The financing will be made available through the creation of a new Bank Term Funding Program (BTFP), offering loans of up to one year in length to banks, savings associations, credit unions, and other eligible depository institutions pledging U.S. Treasuries, agency debt and mortgage-backed securities, and other qualifying assets as collateral. These assets will be valued at par. The BTFP will be an additional source of liquidity against high-quality securities, eliminating an institution’s need to quickly sell those securities in times of stress.
Stock futures are rising.
@T Shaw.
Thank you. Interesting times we live in.
Also: for most of the past year, SVB, did not have a risk, a risk assessment chief risk officer. The new CRO was just appointed sometime in January, 2023. Only having about 4–6 weeks to fix things is an impossible task. To me, it all comes back to the fact that, as Larry Kudlow, Arthur Laffer, Steve Forbes, and Rand Paul have warned, Jerome Powell’s monomaniacal focus on rapidly raising the Fed prime interest rate to “battle inflation” will have unintended potentially catastrophic outcomes.
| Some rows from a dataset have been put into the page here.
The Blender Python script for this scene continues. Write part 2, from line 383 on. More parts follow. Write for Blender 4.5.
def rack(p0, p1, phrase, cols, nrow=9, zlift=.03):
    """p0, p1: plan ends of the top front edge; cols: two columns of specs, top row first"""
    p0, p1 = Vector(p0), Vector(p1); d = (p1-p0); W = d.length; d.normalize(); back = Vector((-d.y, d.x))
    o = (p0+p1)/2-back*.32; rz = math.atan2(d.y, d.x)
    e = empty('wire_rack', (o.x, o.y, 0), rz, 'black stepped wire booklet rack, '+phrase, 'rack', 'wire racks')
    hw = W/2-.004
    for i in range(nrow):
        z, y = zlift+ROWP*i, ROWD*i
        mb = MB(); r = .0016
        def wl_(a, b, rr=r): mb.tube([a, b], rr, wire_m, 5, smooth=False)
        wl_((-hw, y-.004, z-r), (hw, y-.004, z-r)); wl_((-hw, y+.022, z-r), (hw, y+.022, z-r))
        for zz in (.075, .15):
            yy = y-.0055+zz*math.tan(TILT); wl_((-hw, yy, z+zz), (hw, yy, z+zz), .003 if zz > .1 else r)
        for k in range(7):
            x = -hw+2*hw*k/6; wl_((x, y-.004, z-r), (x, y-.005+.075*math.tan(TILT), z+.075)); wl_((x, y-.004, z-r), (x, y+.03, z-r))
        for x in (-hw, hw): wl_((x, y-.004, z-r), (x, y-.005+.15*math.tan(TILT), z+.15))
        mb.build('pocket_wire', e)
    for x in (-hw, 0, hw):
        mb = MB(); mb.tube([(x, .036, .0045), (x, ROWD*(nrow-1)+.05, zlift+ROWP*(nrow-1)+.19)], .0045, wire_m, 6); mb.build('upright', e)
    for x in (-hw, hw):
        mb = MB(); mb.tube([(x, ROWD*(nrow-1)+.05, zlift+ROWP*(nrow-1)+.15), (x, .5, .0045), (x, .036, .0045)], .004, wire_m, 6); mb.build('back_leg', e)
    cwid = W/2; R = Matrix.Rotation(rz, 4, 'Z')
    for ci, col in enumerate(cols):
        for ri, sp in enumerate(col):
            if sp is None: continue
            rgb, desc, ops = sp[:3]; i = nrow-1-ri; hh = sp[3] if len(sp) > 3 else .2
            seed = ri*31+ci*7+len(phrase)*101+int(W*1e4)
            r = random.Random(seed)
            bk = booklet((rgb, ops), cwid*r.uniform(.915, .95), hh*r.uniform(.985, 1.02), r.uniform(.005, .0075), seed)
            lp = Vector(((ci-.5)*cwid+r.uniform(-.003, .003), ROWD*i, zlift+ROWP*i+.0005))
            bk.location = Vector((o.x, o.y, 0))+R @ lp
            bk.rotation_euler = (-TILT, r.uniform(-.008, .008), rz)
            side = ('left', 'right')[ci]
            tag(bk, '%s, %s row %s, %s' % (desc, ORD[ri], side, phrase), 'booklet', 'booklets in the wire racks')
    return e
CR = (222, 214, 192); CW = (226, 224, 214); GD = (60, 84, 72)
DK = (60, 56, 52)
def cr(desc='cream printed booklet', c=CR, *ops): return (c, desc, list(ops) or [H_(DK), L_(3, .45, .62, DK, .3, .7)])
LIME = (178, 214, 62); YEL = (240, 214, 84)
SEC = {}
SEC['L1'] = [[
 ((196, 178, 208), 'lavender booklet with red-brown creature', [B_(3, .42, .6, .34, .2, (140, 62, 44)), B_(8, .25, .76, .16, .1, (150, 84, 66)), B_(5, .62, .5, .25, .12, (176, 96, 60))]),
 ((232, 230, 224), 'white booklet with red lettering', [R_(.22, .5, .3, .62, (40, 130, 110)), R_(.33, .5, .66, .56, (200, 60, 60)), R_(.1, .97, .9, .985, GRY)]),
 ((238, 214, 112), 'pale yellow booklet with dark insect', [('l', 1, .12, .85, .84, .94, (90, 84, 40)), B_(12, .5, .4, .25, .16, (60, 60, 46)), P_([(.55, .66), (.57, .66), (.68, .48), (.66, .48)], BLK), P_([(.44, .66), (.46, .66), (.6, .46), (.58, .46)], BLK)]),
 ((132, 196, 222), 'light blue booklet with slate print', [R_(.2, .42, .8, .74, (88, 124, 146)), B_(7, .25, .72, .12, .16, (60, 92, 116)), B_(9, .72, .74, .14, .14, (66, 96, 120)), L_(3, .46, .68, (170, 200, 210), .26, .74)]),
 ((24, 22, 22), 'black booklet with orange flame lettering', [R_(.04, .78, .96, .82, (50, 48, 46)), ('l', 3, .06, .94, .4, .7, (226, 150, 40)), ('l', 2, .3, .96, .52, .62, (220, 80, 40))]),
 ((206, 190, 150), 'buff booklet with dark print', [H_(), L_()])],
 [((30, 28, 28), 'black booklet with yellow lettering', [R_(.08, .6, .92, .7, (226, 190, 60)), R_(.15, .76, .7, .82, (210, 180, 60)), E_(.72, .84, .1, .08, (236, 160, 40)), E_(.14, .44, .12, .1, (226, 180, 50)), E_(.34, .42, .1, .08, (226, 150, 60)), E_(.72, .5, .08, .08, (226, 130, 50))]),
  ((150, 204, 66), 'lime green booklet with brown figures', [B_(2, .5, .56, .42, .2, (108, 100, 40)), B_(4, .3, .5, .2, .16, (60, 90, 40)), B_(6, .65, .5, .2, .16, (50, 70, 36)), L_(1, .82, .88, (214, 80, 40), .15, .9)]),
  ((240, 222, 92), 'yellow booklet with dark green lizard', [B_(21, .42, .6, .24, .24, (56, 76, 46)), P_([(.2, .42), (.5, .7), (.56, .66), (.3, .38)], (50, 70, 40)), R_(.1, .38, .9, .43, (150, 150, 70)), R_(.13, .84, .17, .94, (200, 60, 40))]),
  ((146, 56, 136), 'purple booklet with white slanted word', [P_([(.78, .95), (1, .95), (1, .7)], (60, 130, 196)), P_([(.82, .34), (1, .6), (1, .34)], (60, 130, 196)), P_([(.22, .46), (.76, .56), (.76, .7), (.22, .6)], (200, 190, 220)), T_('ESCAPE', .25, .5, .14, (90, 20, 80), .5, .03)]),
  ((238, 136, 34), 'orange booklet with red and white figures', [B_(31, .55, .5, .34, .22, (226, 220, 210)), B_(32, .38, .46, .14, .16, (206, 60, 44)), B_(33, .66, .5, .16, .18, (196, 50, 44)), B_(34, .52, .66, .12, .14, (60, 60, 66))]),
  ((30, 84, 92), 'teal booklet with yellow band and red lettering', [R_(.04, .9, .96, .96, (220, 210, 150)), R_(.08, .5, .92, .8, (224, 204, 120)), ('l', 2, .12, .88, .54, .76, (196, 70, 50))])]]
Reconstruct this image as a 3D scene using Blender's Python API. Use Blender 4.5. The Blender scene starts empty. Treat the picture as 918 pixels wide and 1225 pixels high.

I’m not understanding why no legal provision was ever made for the FDIC to re-capitalize the bank by dispossessing the shareholders and swapping the outstanding bond debt for equities. If that wasn’t enough, they could swap the outstanding bond debt and the outstanding commercial paper for equities. If that wasn’t enough, the outstanding bond debt, the outstanding commercial paper and some portion of the uninsured deposits. Replace the top management with trustees, clawback the bonuses distributed on the eve of failure, and prosecute the CEO and CFO for insider trading.
Billionaire hedge fund investor Bill Ackman is out warning that the Fed must move quickly,
Bet he’s talking book.
Jerome Powell’s monomaniacal focus on rapidly raising the Fed prime interest rate to “battle inflation” will have unintended potentially catastrophic outcomes.
I hope Powell stays the course.
I was thinking the FOMC would not raise rates this week, but the powers that be did the above and maybe they’ll go up 25 bp.
Powell’s mistake was not beginning slowly to raise rates in March 2021 – transitory, supply chain constipation, Putin – the same month Biden’s handlers pushed in the economy $1.9 trillion in printed money. So, in March 2022, the first moth FOMC raised the Fed Funds target 25 basis points, the effective FF rate was 0.09% and CPI rise was 8.5% year-on-year, 1.2% month-on-month. Now, the effective FF rate is 4.58% and CPI rose latest report we have 6.4% YoY and 0.5% MoM.
Historic note FF target rates were 0.0% – 0.25% from January 2009 to December 2015 up 25 bp that month and four rate increases in 2018, then returned to 0% – 0.25% from March 2020 to March 2022. Concomitantly, to suppress long rates, the Fed purchased trillions in long debt securities called it ‘quantitative easing.’
With a brief interruption in 2018 rate increases FF target rates were 0% – 0.25% from January 2009 to March 2022. And in thgat interval massive Fed QE purchases kept long term rates unnaturally low. Last year the 30 year fixed mortgage rate was 3% now it’s 6.62%.
They persist [bail outs, controls, financial engineering, interferences, politics, regulations] in refusing to allow markets to clear. Then they blame markets for financial crises.